On Dec. 10, President Hassan Rouhani presented his budget, which essentially would make life more expensive for citizens and, at the same time, include generous allocations for religious organizations in Iran and elsewhere. The slogan “Not Gaza, Not Lebanon, I Give My Life for Iran” was repeated in the protests across different cities. Many Iranians regard their government’s generous help to the Palestinian Hamas, Lebanese Hezbollah, Syrian Assad regime and Yemeni Houthis as unnecessary and even treasonous.


Despite people’s passion and energy, no one knows what is happening in Iran. Analysts are confused and mostly silent. And the people on the streets are not supporting any individual or group; they have chanted slogans against Rouhani and Khamenei, but unlike in 2009, there are no leaders to guide them.


Rouhani has, at the time of this writing, reportedly gathered his ministers and advisers to assess the situation. So far, Rouhani’s government has managed only to blame the demonstrations on its conservative critics. Rouhani’s vice president has implied that the hard-liners are using people’s economic problems to bring down the government. Some hard-liners have been happy about the anti-Rouhani slogans, but many of them have chastised protesters for chanting slogans against the supreme leader, who is supposed to be a sacred being.


Hundreds of people have been arrested in cities around Iran in the past 48 hours. No one has been released as of this writing. It would be interesting to know what their interrogations have been about and what charges are being brought against them.

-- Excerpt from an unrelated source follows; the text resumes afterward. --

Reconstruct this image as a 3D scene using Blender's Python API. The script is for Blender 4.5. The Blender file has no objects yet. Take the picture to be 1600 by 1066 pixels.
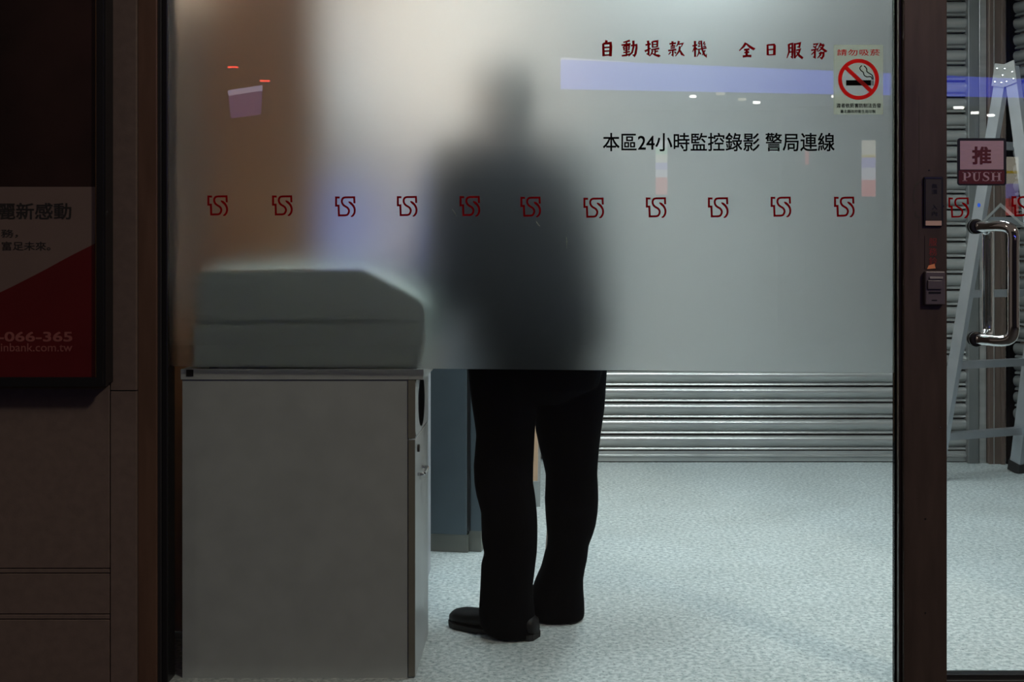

The demonstrations have shown the dissatisfaction of Iranians with the regime as a whole — both the so-called pro-reform Rouhani and the conservative Khamenei. Dealing with this outbreak of hatred may unify the regime for a short while, but, inevitably, the factions will start their infighting again. Rouhani and Khamenei have different interests and bases of support. They cannot coexist peacefully and simultaneously cater to their constituencies.


Rouhani cannot ignore the destructive role of the ayatollah’s cohorts in the Revolutionary Guard and their firm grip on the economy. The Guards practically run Iran’s policies in the wider region — including supporting Bashar al-Assad and Hezbollah – and they have made a mockery of Rouhani’s attempts at rapprochement with Iran’s neighbors and the West.


The supreme leader, in turn, cannot satisfy millions of Iranians who want prosperity and freedom and also maintain the support of his fanatic die-hard supporters who have been enjoying power for the past four decades.


Is it a revolution? Not yet. Iran’s government is its own worst enemy and the Iranian people know it. Economic woes leading to infighting can bring down this corrupt and brutal system. Different factions within the government will, most probably, and just the same as always, choose to dismiss the genuine economic grievances of the Iranian people and blame the protests on foreign agents and an international imperialist-Zionist conspiracy.


The Iranian people have learned, after living almost 40 years under the Islamic Republic, to gradually and intelligently raise their voices in peaceful protests that will provoke the government to tear itself apart. Iran’s rulers may choose to blame foreigners and Zionists — but they hardly realize that the true danger to their power is right at home.